The former kind I can easily evaluate for quality, and consign them to the pinnacle of my favor or the depths of my disdain as my eye warrants. But these generic shows? As much as I don’t care for the term “trash isekai,” it’s not a completely inapt term. They’re all kind of “bad.” Should I be looking for diamonds among such pablum? If not diamonds, what about rubies, sapphires, carbuncles, pyrite even? 

My opinion is twofold. One, this is anime. I expect better. Let that sound as harsh as you deem it to sound, for I mean it so. My opinion of mass-production anime is not much different than my opinion of the thing-that-shall-not-be-named. It’s a pollutant. Maybe it’s not all irredeemable—I will always listen to any arguments—but these things are blights on an otherwise beautiful art form.

Second, while these shows are generic and therefore similar, the garnishing of seasonings metaphor isn’t inapt either. Not in that each generic show is different, but in that each at the core is therefore shown to be the same. They are all cheeseburgers, in other words. But shall I expect my cheeseburger to be ordinary or bad because that place over there also sells cheeseburgers, and lots of them at that? Shall I expect my cheeseburger to be ordinary or bad and accept it simply because its garnishments are different than another cheeseburger’s? I suspect that to most of you, especially those of you familiar with cheeseburgers, the single answer to all these questions is obvious. In the same way, I have some expectation that even generic, cheeseburger isekai shows should have some basic quality to them.

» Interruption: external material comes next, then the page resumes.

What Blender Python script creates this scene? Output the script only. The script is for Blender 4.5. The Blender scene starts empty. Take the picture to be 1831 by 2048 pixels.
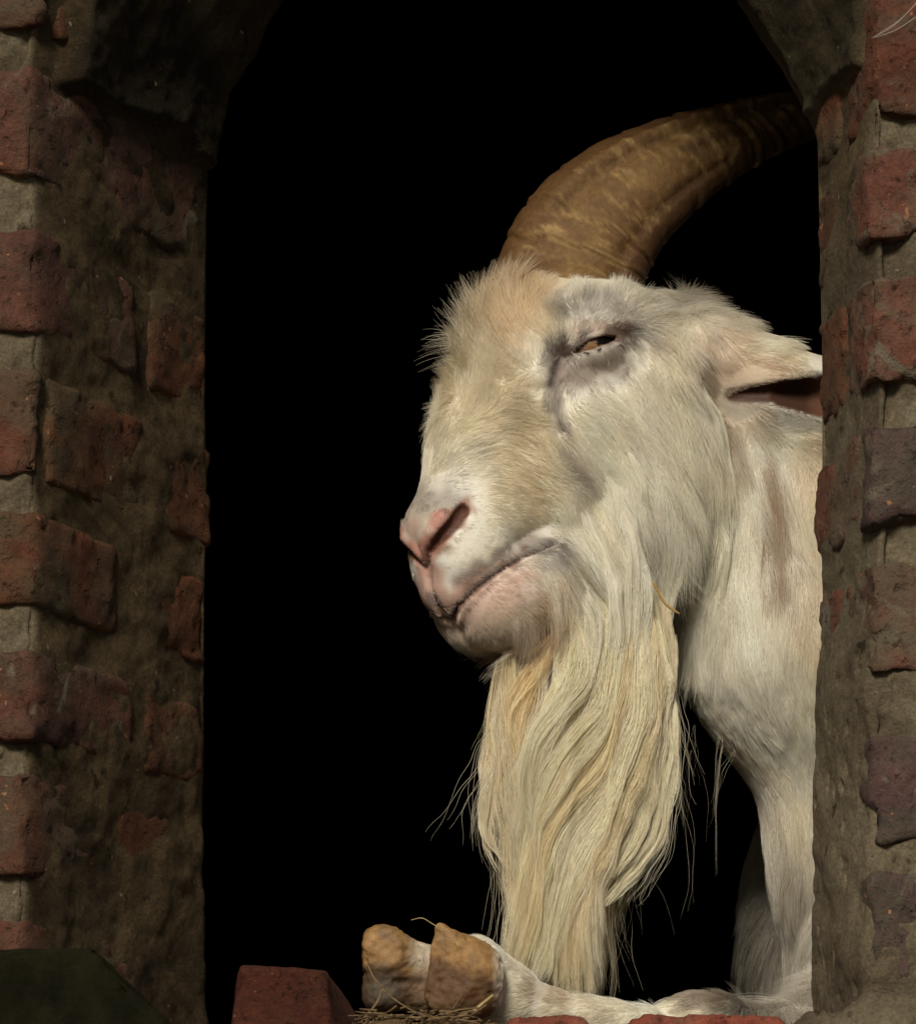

And upon bringing cheeseburgers into a discussion of anime, I shall end this review. I wish this show was better, because I want anime to be good all the time, and because there were a lot of nice VAs in this show, and because it had a really fun OP song by one of my favorite anime music groups, and because and because and because…but I am doomed to dissatisfaction this time. This was not a good cheeseburger, and I don’t recommend it. Anime I mean.